Having not listened to Drøne’s previous releases my innocence was tested without prejudice. Until now, I only knew Harding as the chief of the Touch organization, whereas Van Hoen’s various projects are, to this day, completely unknown to me. The piece is divided into five “phases” originating a 35-minute continuum; no breaks whatsoever, just a constant flux. Several components contribute to a listener’s orientation inside the soundscape: pounding rhythms, reshaped frequencies, a variety of vocal presences (some of them in foreign jargons, elsewhere in rather anguishing, if inexplicable contexts). In a way, this sounds like a cross of real-life occurrences and signals coming from a remote place where regular timbres get altered to great extents. The impression is that of a large environment gradually filled by clogging filters as the minutes elapse, but still characterized by a resonant vastness. Imagine a drunkard slumbering in an airport’s waiting hall, overhearing the acoustic wholeness surrounded by a jumble of strange echoes.

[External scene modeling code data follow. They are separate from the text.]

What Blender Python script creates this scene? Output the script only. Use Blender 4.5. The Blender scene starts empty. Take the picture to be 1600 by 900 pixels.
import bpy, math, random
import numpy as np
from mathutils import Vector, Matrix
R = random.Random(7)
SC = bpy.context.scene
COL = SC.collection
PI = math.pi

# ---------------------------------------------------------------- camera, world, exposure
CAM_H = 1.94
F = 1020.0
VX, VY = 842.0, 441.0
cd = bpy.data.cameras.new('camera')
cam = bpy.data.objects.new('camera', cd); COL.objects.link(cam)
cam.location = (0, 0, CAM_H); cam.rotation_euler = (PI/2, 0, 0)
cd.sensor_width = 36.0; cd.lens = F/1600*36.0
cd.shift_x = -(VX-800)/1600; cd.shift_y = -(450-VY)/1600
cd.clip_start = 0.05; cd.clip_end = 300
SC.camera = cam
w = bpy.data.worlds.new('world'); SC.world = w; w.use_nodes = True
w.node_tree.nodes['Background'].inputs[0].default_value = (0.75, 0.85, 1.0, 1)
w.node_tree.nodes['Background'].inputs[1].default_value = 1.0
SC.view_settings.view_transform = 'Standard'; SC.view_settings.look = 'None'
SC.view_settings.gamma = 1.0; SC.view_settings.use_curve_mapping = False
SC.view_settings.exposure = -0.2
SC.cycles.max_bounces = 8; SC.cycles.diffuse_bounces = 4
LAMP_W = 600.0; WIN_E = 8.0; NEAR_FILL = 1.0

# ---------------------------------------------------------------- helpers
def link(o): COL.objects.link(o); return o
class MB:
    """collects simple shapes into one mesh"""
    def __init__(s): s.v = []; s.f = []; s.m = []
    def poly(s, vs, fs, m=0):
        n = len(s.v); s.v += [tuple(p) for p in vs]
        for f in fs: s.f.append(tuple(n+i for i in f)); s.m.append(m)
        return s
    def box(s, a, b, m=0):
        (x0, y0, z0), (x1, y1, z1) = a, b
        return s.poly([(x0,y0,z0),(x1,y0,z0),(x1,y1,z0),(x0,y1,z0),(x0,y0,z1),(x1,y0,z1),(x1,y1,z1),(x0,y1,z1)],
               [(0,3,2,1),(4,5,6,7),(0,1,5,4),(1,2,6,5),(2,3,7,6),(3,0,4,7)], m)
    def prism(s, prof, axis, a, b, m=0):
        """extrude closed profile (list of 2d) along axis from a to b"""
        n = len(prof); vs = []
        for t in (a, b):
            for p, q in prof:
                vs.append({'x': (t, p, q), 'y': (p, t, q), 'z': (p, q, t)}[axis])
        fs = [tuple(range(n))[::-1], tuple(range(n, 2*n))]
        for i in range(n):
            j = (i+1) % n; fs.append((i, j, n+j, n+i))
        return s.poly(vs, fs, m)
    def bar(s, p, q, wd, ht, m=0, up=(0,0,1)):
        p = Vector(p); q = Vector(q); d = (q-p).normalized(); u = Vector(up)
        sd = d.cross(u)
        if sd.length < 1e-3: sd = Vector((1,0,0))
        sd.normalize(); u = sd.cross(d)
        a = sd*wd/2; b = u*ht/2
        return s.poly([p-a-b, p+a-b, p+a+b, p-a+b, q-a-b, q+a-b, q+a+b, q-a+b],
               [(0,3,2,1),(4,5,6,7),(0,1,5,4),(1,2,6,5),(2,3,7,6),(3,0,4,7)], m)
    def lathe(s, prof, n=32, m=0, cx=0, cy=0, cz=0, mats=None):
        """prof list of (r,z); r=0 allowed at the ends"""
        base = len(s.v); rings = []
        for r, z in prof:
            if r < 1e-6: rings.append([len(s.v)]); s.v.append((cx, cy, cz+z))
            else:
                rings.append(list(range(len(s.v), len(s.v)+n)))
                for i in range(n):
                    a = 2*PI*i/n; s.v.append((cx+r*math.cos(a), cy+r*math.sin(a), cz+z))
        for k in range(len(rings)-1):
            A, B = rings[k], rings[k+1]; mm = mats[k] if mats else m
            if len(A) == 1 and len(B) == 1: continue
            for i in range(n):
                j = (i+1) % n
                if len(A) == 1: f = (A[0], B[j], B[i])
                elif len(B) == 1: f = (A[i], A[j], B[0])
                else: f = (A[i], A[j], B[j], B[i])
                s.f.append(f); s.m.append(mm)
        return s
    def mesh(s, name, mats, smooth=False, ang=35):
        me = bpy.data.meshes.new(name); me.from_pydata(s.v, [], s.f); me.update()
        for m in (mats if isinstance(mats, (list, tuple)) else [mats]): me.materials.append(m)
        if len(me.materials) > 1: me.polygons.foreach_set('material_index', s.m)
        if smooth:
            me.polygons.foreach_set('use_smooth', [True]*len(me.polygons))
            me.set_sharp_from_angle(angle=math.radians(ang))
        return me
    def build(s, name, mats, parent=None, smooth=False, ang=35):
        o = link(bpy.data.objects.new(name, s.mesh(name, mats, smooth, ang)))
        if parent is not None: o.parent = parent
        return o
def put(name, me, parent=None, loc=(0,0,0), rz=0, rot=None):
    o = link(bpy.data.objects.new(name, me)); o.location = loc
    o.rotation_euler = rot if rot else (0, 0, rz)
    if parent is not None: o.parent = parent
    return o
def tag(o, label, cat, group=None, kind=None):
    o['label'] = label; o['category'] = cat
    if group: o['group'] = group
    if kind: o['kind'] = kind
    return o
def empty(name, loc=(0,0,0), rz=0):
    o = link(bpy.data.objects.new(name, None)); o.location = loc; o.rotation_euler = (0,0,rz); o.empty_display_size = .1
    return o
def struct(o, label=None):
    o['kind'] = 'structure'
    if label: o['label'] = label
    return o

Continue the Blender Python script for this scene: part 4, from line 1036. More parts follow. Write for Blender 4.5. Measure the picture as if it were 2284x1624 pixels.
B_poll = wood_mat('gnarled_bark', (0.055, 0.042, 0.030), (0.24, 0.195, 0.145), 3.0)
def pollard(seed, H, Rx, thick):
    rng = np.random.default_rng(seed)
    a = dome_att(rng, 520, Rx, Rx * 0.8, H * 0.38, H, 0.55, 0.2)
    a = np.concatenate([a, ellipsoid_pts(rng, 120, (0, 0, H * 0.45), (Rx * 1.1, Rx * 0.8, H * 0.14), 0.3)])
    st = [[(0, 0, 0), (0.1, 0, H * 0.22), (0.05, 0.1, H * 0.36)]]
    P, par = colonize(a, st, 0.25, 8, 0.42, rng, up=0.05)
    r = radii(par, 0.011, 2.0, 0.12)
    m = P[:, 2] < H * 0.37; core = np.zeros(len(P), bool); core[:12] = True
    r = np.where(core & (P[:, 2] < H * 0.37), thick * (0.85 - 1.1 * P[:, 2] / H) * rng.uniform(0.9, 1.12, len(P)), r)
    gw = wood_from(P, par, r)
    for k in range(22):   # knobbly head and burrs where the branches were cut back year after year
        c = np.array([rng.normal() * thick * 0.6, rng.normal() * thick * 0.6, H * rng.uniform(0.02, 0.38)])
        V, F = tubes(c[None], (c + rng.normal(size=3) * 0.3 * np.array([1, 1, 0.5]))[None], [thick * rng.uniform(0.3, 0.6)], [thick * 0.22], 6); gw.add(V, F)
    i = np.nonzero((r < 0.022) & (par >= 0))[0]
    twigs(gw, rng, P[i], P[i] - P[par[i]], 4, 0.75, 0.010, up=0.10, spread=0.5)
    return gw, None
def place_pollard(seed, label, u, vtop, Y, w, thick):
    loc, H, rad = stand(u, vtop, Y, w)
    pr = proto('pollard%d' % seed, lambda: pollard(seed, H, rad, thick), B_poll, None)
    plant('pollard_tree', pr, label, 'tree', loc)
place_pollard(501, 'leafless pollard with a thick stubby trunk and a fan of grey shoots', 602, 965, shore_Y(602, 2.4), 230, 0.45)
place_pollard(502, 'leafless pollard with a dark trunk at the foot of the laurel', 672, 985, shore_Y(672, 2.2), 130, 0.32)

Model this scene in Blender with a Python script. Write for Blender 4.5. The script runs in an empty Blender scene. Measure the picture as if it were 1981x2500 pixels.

Do not be fooled into thinking that the duo’s denomination represents Mappa Mundi‘s primary constituent. Although there’s no shortage of subsonic purring, shortwave pulse and alien tones, one must pay attention to what happens under the apparent impenetrability of this blurred snapshot. In general, the elements of genuine surprise are not too many; we instantly familiarized with most everything we heard. This does not mean that the record is not good. On the contrary, it does encourage a classic “repeat to better understand” attitude, ultimately placing itself in an area of taste that may or may not include other names leisurely associable to the aforementioned Touch – in spots, CM Von Hausswolff and John Duncan came to mind – and to Jim Haynes’ The Helen Scarsdale Agency. Not bad, if you ask me.